The Indian Rupee, the official currency of India, experienced a period of relative calm in October. However, financial experts warn that this tranquility may not last, suggesting that the Reserve Bank of India’s (RBI) current strategy of defending the currency might become unsustainable.

Despite the ongoing demand for the dollar within the country and the outflow of equity, the rupee’s range remained narrow throughout the month. This stability was largely due to the RBI’s interventions in the foreign exchange market, which prevented the rupee from falling below its record low of 83.29.
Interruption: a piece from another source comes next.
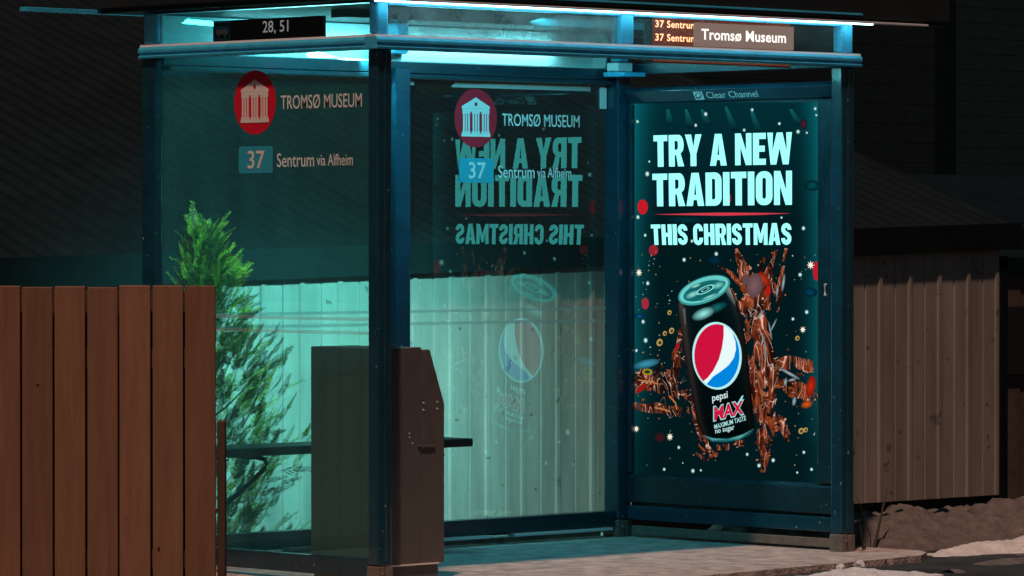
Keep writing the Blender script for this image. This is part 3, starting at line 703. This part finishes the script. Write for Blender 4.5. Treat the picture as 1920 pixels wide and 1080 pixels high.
for i in range(150):
    x, y = rs.uniform(1194, 1530), rs.uniform(470, 880); r = rs.choice((.7, .9, 1.3)); ink.ell(x, y, r, r * 1.3, rs.choice(((120, 150, 140), (160, 190, 180), (150, 120, 70))), 3, 0, 6)
for (x, y, r) in ((1259, 586, 4), (1263, 620, 5), (1240, 642, 6), (1250, 625, 4), (1498, 634, 4), (1505, 808, 5), (1513, 806, 4)):
    ink.ell(x, y, r, r * 1.2, (176, 150, 84), 3, 20, 10); ink.ell(x + .6, y + .4, r * .55, r * .6, (70, 48, 26), 4, 20, 8)
ink.build('confetti', poster)
# splash of cola behind the can
ink = Ink(); cola_mb = MB()
streams = [  # polyline, half width at each point, sliver count
    ([(1385, 466), (1398, 500), (1415, 540), (1420, 590)], [4, 12, 27, 32], 150), ([(1352, 498), (1375, 512), (1400, 540)], [2, 5, 9], 30),
    ([(1460, 468), (1452, 490), (1440, 520)], [3, 5, 10], 26), ([(1478, 466), (1472, 490)], [3, 2], 8), ([(1472, 500), (1466, 540), (1455, 580)], [4, 8, 14], 44), ([(1450, 500), (1448, 540), (1440, 580)], [3, 9, 20], 50), ([(1437, 482), (1430, 510)], [2, 7], 14),
    ([(1405, 560), (1425, 620), (1438, 700), (1440, 770), (1440, 830), (1437, 886)], [22, 33, 30, 28, 19, 4], 420),
    ([(1378, 545), (1400, 600), (1412, 680), (1422, 760)], [3, 7, 9, 10], 80),
    ([(1440, 690), (1480, 680), (1512, 684), (1534, 694)], [20, 16, 18, 7], 90), ([(1460, 716), (1490, 728), (1514, 740), (1534, 748)], [10, 20, 20, 9], 110), ([(1440, 760), (1470, 790), (1485, 815)], [14, 9, 3], 60), ([(1440, 800), (1470, 805), (1482, 828)], [12, 7, 3], 30),
    ([(1284, 612), (1276, 660), (1278, 700)], [4, 12, 16], 70), ([(1280, 660), (1300, 740), (1318, 800), (1330, 838), (1350, 856)], [14, 16, 12, 8, 3], 190),
    ([(1192, 716), (1230, 710), (1275, 720), (1300, 745)], [26, 30, 34, 22], 190), ([(1192, 758), (1215, 766), (1250, 766), (1290, 775)], [5, 13, 14, 12], 60), ([(1310, 850), (1330, 862), (1352, 850)], [5, 4, 3], 24), ([(1350, 838), (1375, 838), (1400, 830)], [6, 8, 8], 40)]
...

Interestingly, even the rise in U.S. Treasury yields and the global risk aversion triggered by the military conflict in the Middle East did not significantly affect the rupee. Despite these global economic pressures, the rupee only weakened slightly, standing at 83.27 against the U.S. dollar.

However, bankers caution that the rupee’s calm run in October might not be repeated. Apurva Swarup, Vice President at Shinhan Bank India, opines that the current narrow range of the rupee is unlikely to hold. He suggests that the RBI’s strategy of defending the rupee might need to change, as it could prove unsustainable in the long term.

As the market’s volatility expectations for the rupee have decreased, market participants are being advised to brace themselves for potential increases in volatility. This indicates that the rupee’s calm run in October might have been a temporary phase, and the currency could face significant fluctuations in the future. This serves as a reminder of the dynamic nature of financial markets and the importance of being prepared for change.